Os atos foram realizados por pessoas em sua maioria vestidas com camisetas da seleção brasileira de futebol, roupas nas cores da bandeira do Brasil e, às vezes, com a própria bandeira nas costas. Diziam-se patriotas e defendiam uma intervenção militar (na prática, um golpe de Estado) para derrubar o governo do presidente Luiz Inácio Lula da Silva (PT).

ANTES DA INVASÃO A organização do movimento havia sido monitorada previamente pelo governo federal, que determinara o uso da Força Nacional na região. Pela manhã de domingo (8.jan), 3 ônibus de agentes de segurança estavam mobilizados na Esplanada. Mas não foram suficientes para conter a invasão dos radicais na sede do Legislativo.

Durante o final de semana, dezenas de ônibus e centenas de carros e pessoas chegaram à capital federal para a manifestação. Inicialmente, o grupo se concentrou na sede do Quartel-General do Exército, a 7,9 km da Praça dos Três Poderes.
Depois, os radicais desceram o Eixo Monumental até a Esplanada dos Ministérios a pé, escoltados pela Polícia Militar do Distrito Federal.

O acesso das avenidas foi bloqueado para veículos. Mas não houve impedimento para quem passasse caminhando.

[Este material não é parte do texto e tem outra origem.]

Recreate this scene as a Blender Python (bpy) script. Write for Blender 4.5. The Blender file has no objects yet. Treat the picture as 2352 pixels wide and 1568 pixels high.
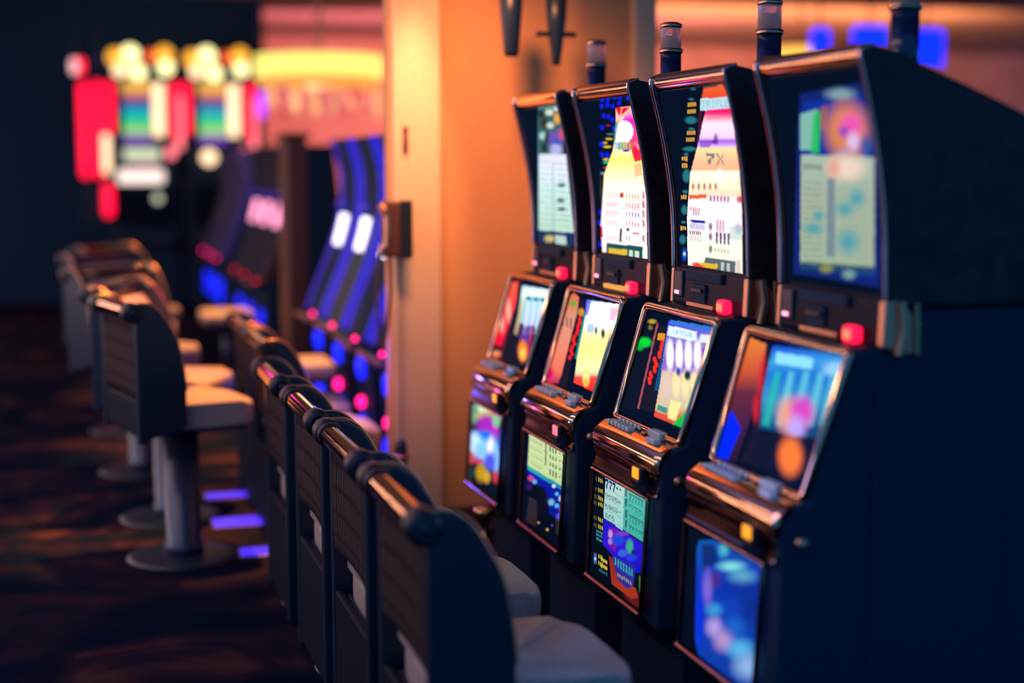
import bpy, bmesh, math, random
import numpy as np
from mathutils import Vector, Matrix
random.seed(7)
PI = math.pi
SC = bpy.context.scene
COL = SC.collection

# ------------------------------------------------------------------ camera, world, exposure, room lights
HC = 1.62
FPX = 3400.0
AL = math.atan(399 / FPX)
TH = math.atan(1036 / FPX * math.cos(AL))
cam = bpy.data.cameras.new('camera')
cam_o = bpy.data.objects.new('camera', cam)
COL.objects.link(cam_o)
cam.sensor_width = 36
cam.lens = FPX / 2352 * 36
cam.clip_start = 0.05
cam.clip_end = 100
cam_o.location = (0, 0, HC)
cam_o.rotation_euler = (PI / 2 - AL, 0, -TH)
cam.dof.use_dof = True
cam.dof.focus_distance = 4.45
cam.dof.aperture_fstop = cam.lens / 1000 / 0.068
cam.dof.aperture_blades = 0
SC.camera = cam_o
SC.view_settings.view_transform = 'Standard'
SC.view_settings.look = 'None'
SC.view_settings.gamma = 1
SC.view_settings.exposure = 0
SC.view_settings.use_curve_mapping = False

world = bpy.data.worlds.new('world')
world.use_nodes = True
SC.world = world
world.node_tree.nodes['Background'].inputs['Color'].default_value = (0.015, 0.092, 0.25, 1)
world.node_tree.nodes['Background'].inputs['Strength'].default_value = 2.6

def light(kind, name, loc, aim, energy, color, size=0.2, size_y=None, spot=None, blend=0.5):
    l = bpy.data.lights.new(name, kind)
    l.energy = energy
    l.color = color
    if kind == 'AREA':
        l.size = size
        if size_y:
            l.shape = 'RECTANGLE'
            l.size_y = size_y
    else:
        l.shadow_soft_size = size
    if kind == 'SPOT':
        l.spot_size = math.radians(spot)
        l.spot_blend = blend
    o = bpy.data.objects.new(name, l)
    COL.objects.link(o)
    o.location = loc
    d = Vector(aim) - Vector(loc)
    o.rotation_euler = d.to_track_quat('-Z', 'Y').to_euler()
    return o

WARM = (1.0, 0.50, 0.20)
# downlights over the orange wall and its pilaster
light('SPOT', 'wall_downlight', (1.42, 5.80, 3.05), (1.43, 6.20, 1.72), 250, (1.0, 0.52, 0.32), 0.04, spot=22, blend=1.0)
light('SPOT', 'wall_wash', (1.25, 4.95, 2.9), (1.75, 6.25, 1.72), 235, (1.0, 0.37, 0.15), 0.15, spot=56, blend=1.0)
# downlights over the stools on the left
light('SPOT', 'aisle_downlight', (0.65, 6.6, 3.4), (0.55, 6.65, 0.5), 1450, (1.0, 0.33, 0.075), 0.08, spot=34, blend=0.5)
light('SPOT', 'aisle_downlight', (1.05, 8.7, 3.4), (1.0, 8.6, 0.5), 1300, (1.0, 0.36, 0.10), 0.08, spot=40, blend=0.7)
light('SPOT', 'aisle_downlight', (0.9, 10.9, 3.4), (0.9, 10.9, 0.5), 1300, (1.0, 0.36, 0.10), 0.08, spot=36, blend=0.7)
# unseen warm strip lights added on the left for highlights in chrome
light('AREA', 'added_highlight_strip', (-2.3, 9.5, 2.35), (1.0, 9.5, 1.0), 80, (1.0, 0.58, 0.40), 13.5, 0.05)
light('AREA', 'added_highlight_strip', (-1.4, 5.5, 3.3), (0.9, 5.5, 0.9), 40, (1.0, 0.62, 0.34), 8.0, 0.06)
light('AREA', 'added_left_streak_light', (-3.3, 11.5, 1.30), (1.0, 11.5, 1.1), 115, (1.0, 0.60, 0.46), 12.5, 0.07)  # unseen light added for streaks on left-facing chrome
light('AREA', 'added_blue_fill', (-1.5, 5.5, 3.62), (-1.5, 5.5, 0), 55, (0.10, 0.22, 1.0), 4.0, 9.0)  # unseen blue light added to lift the floor and the blacks
light('POINT', 'screen_glow', (1.34, 3.0, 0.95), (1, 3, 0), 1.3, (0.42, 0.36, 1.0), 0.08)
# coloured casino glow
light('POINT', 'blue_glow', (1.22, 6.75, 0.75), (1, 6, 0), 7, (0.10, 0.10, 1.0), 0.05)
light('POINT', 'magenta_glow', (0.50, 6.95, 1.22), (1, 6, 0), 2.6, (1.0, 0.04, 0.45), 0.07)
light('AREA', 'pink_cove', (5.5, 19.5, 2.9), (6.5, 24, 3.4), 300, (1.0, 0.22, 0.25), 7.0, 0.5)
light('AREA', 'orange_cove', (9.0, 17.5, 2.8), (9.5, 24, 3.2), 650, (1.0, 0.34, 0.12), 6.0, 0.5)

# ------------------------------------------------------------------ photo measurement -> place
SA, CA, ST, CT = math.sin(AL), math.cos(AL), math.sin(TH), math.cos(TH)
FW = np.array([ST * CA, CT * CA, -SA]); RT = np.array([CT, -ST, 0.0]); UP = np.cross(RT, FW)
CP = np.array([0, 0, HC])
def proj(P):
    d = np.asarray(P, float) - CP
    z = d @ FW
    return 1176 + FPX * (d @ RT) / z, 784 - FPX * (d @ UP) / z
def at_y(x, y, Y):
    d = FW + RT * (x - 1176) / FPX - UP * (y - 784) / FPX
    return CP + d * Y / d[1]
def at_x(x, y, X):
    d = FW + RT * (x - 1176) / FPX - UP * (y - 784) / FPX
    return CP + d * X / d[0]
def lin(c):
    c = np.asarray(c, float) / 255.0
    return np.where(c <= 0.04045, c / 12.92, ((c + 0.055) / 1.055) ** 2.4)

# ------------------------------------------------------------------ materials
def mat(name, color, rough=0.5, metal=0.0, emit=None, es=1.0, spec=0.5):
    m = bpy.data.materials.new(name)
    m.use_nodes = True
    b = m.node_tree.nodes['Principled BSDF']
    b.inputs['Base Color'].default_value = (*color, 1)
    b.inputs['Roughness'].default_value = rough
    b.inputs['Metallic'].default_value = metal
    b.inputs['Specular IOR Level'].default_value = spec
    if emit is not None:
        b.inputs['Emission Color'].default_value = (*emit, 1)
        b.inputs['Emission Strength'].default_value = es
    return m
def nodes(m):
    return m.node_tree.nodes, m.node_tree.links, m.node_tree.nodes['Principled BSDF']
def noise_col(m, c1, c2, scale, p1=0.4, p2=0.6, detail=4, bump=0.0, dist=0.0):
    n, l, b = nodes(m)
    tc = n.new('ShaderNodeTexCoord')
    t = n.new('ShaderNodeTexNoise')
    t.inputs['Scale'].default_value = scale
    t.inputs['Detail'].default_value = detail
    t.inputs['Distortion'].default_value = dist
    l.new(tc.outputs['Object'], t.inputs['Vector'])
    r = n.new('ShaderNodeValToRGB')
    r.color_ramp.elements[0].position = p1
    r.color_ramp.elements[0].color = (*c1, 1)
    r.color_ramp.elements[1].position = p2
    r.color_ramp.elements[1].color = (*c2, 1)
    l.new(t.outputs['Fac'], r.inputs['Fac'])
    l.new(r.outputs['Color'], b.inputs['Base Color'])
    if bump:
        bp = n.new('ShaderNodeBump')
        bp.inputs['Strength'].default_value = bump
        bp.inputs['Distance'].default_value = 0.002
        l.new(t.outputs['Fac'], bp.inputs['Height'])
        l.new(bp.outputs['Normal'], b.inputs['Normal'])
    return m
M = {}
M['black'] = mat('black_plastic', (0.007, 0.018, 0.036), 0.38)
M['matte'] = mat('matte_black_laminate', (0.012, 0.032, 0.065), 0.7, spec=0.15)
M['burl'] = noise_col(mat('dark_burl_laminate', (0.02, 0.01, 0.01), 0.5, spec=0.35), (0.006, 0.006, 0.012), (0.055, 0.018, 0.014), 14, 0.42, 0.72, 6, dist=1.5)
M['rose'] = mat('rose_chrome', (0.9, 0.46, 0.40), 0.16, 1.0)
M['gold'] = mat('bronze_chrome', (0.66, 0.37, 0.22), 0.09, 1.0)
M['dchrome'] = mat('dark_chrome', (0.30, 0.17, 0.13), 0.12, 1.0)
M['bronze'] = mat('satin_bronze', (0.72, 0.36, 0.20), 0.38, 1.0)
M['glass_black'] = mat('black_gloss_glass', (0.004, 0.012, 0.026), 0.3, spec=0.04)
M['button'] = mat('grey_button_plastic', (0.42, 0.56, 0.60), 0.25)
M['shell'] = mat('black_chair_shell', (0.003, 0.008, 0.018), 0.6, spec=0.1)
M['rubber'] = mat('black_rubber', (0.010, 0.011, 0.016), 0.45)
M['vinyl'] = noise_col(mat('cream_vinyl', (0.6, 0.48, 0.36), 0.42), (0.36, 0.29, 0.24), (0.41, 0.33, 0.28), 60, bump=0.25)
M['wall'] = noise_col(mat('orange_wall_paint', (0.7, 0.3, 0.1), 0.7), (0.72, 0.33, 0.12), (0.76, 0.36, 0.13), 90, bump=0.12)
M['pilaster'] = noise_col(mat('cream_pilaster_paint', (0.8, 0.55, 0.3), 0.6), (0.80, 0.50, 0.27), (0.84, 0.55, 0.30), 40, bump=0.06)
M['salmon'] = noise_col(mat('salmon_wall_paint', (0.5, 0.3, 0.3), 0.8), (0.42, 0.26, 0.27), (0.5, 0.32, 0.32), 2)
M['ceiling'] = noise_col(mat('ceiling_paint', (0.3, 0.25, 0.25), 0.8), (0.26, 0.2, 0.2), (0.3, 0.24, 0.24), 3)
M['steel'] = mat('brushed_steel', (0.45, 0.4, 0.4), 0.35, 1.0)
M['unlit_wall'] = mat('unlit_navy_wall', (0.015, 0.040, 0.085), 0.9, spec=0.0)
M['brown'] = mat('brown_laminate', (0.10, 0.035, 0.022), 0.6)
M['plate'] = mat('brown_switch_plate', (0.12, 0.04, 0.02), 0.5)

def emis(name, c, s=1.0, base=(0.02, 0.02, 0.02)):
    return mat(name, base, 0.4, 0, tuple(float(v) for v in lin(c)), s)
M['e_red'] = emis('red_lamp', (255, 15, 60), 2.2)
M['e_redin'] = emis('orange_lamp_core', (255, 110, 80), 2.0)
M['e_orange'] = emis('orange_slot_light', (255, 160, 25), 1.4)
M['e_pinklight'] = emis('pink_slot_light', (255, 110, 130), 1.6)
M['e_blue'] = emis('blue_led', (10, 30, 255), 2.2)
M['e_bluestrip'] = emis('blue_led_strip', (52, 36, 190), 1.0)
M['e_bluedeep'] = emis('deep_blue_led_strip', (20, 30, 210), 1.0)
M['e_violetdim'] = emis('dim_violet_strip', (42, 30, 100), 0.7)
M['e_white'] = emis('white_display', (240, 225, 255), 3.0)
M['e_pinkwhite'] = emis('pink_white_display', (255, 150, 190), 2.5)
M['e_pink'] = emis('magenta_lamp', (255, 20, 120), 4.5)
M['e_yellow'] = emis('yellow_drum_fabric', (255, 240, 120), 1.25)
M['e_amber'] = emis('amber_diffuser', (250, 165, 70), 1.0)
M['e_floor'] = emis('violet_floor_glow', (62, 36, 235), 1.5)
M['e_bowl'] = emis('amber_bowl_glass', (255, 190, 80), 1.6)
M['e_bluesign'] = emis('blue_lit_panel', (5, 35, 255), 2.4)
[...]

Durante o domingo (8.jan), policiais realizaram revistas em pedestres que queriam ir para a Esplanada. Cada ponto de acesso tinha uma dupla de policiais militares para fazer as revistas de bolsas e mochilas. O foco era identificar objetos cortantes, como vidros e facas.

CONTRA LULA
Desde o resultado das eleições, extremistas de direita acamparam em frente a quartéis em diferentes Estados brasileiros. Eles também realizaram protestos em rodovias federais e, depois da diplomação de Lula, promoveram atos violentos no centro de Brasília. Além disso, a polícia achou materiais explosivos em 2 locais da capital federal.